H: I think he started out maybe using the word as a joke—

S: Yeah, I always pick up things that are kind of silly and make me laugh, and all of a sudden, I’m saying them! Sometimes when you’re in another country, you pronounce things the way they pronounce it, and it just makes your life easier, like the whole tomato/tomahtoe thing, now I say tomato—

H: And what about what you said for a while at shows, where you’d be like, “Hey we’re Grouplove, we’re from Las Angeleez!”, and people would be like, “Where is that?” “What part of England is Las Angeleez?!”

S: Yeah totally, it just makes life easier.

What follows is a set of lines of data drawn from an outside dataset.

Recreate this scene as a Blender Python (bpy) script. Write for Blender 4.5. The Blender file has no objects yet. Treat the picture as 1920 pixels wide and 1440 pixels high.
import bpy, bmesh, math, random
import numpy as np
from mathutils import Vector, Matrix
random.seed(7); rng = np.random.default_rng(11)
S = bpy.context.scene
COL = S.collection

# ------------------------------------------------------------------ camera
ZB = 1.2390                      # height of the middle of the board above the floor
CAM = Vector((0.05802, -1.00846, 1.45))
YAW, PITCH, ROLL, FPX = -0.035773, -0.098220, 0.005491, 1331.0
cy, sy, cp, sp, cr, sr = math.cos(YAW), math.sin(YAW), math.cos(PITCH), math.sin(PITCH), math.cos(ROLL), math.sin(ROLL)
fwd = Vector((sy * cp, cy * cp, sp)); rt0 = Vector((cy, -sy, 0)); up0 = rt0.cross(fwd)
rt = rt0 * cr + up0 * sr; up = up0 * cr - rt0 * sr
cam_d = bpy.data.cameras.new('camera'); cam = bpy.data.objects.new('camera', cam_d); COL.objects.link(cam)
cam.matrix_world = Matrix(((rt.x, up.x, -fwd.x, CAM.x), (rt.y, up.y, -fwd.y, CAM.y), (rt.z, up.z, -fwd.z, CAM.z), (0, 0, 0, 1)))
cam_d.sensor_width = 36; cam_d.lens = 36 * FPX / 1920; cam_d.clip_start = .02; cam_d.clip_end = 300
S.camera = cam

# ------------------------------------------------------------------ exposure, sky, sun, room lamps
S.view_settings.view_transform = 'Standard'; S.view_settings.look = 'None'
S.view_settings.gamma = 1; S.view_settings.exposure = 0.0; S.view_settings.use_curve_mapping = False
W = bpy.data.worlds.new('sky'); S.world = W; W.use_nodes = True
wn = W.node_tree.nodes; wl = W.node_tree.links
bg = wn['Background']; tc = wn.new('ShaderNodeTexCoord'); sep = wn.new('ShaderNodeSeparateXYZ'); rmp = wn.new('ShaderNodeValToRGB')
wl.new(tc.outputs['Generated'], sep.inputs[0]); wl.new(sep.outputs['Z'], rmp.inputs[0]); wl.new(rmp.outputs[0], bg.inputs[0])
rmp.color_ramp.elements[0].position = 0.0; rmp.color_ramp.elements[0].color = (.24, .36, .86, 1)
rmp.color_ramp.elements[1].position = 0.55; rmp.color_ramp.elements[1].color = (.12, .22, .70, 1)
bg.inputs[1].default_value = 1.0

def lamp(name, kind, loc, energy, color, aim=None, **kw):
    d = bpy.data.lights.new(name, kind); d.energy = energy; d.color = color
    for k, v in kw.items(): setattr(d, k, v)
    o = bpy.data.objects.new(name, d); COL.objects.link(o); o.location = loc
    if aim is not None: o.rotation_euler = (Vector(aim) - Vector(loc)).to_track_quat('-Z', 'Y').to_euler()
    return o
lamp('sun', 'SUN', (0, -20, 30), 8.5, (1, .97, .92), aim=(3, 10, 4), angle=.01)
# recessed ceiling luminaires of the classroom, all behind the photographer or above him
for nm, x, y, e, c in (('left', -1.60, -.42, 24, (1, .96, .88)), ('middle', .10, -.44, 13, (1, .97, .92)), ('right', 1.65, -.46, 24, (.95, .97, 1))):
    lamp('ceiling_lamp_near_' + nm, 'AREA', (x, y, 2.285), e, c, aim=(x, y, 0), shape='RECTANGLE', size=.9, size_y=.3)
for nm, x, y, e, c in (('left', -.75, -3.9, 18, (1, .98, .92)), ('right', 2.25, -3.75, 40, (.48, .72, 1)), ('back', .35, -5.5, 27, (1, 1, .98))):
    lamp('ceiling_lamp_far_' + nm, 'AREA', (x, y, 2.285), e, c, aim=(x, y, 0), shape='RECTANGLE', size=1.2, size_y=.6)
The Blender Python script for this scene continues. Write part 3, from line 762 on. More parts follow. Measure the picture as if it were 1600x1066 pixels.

Gnarly. Well, I just have one more question for you guys: what is the forseeable future of Grouplove and what are y’all looking forward to the most?

S: Just keep doing what we’re so lucky to be doing right now, keep playing and—

H: Touring. I think the forseeable future for the band is just touring for awhile, but it’s kind of unpredictable. I mean, just getting “Colours” on the radio, and what that’s done for our audience and how outside of LA now we actually have an audience in every city we go to, that was totally — I didn’t see that coming. (laughs)

(Sean agrees, laughs)

H: See, Sean and I are more the day-to-day ones, but I think that what’s to come is probably just touring, and hopefully just to keep putting on crazy, wild animal shows.

S: Get wilder and wilder. And keeping each other happy. And hopefully through that, we can keep the audience happy.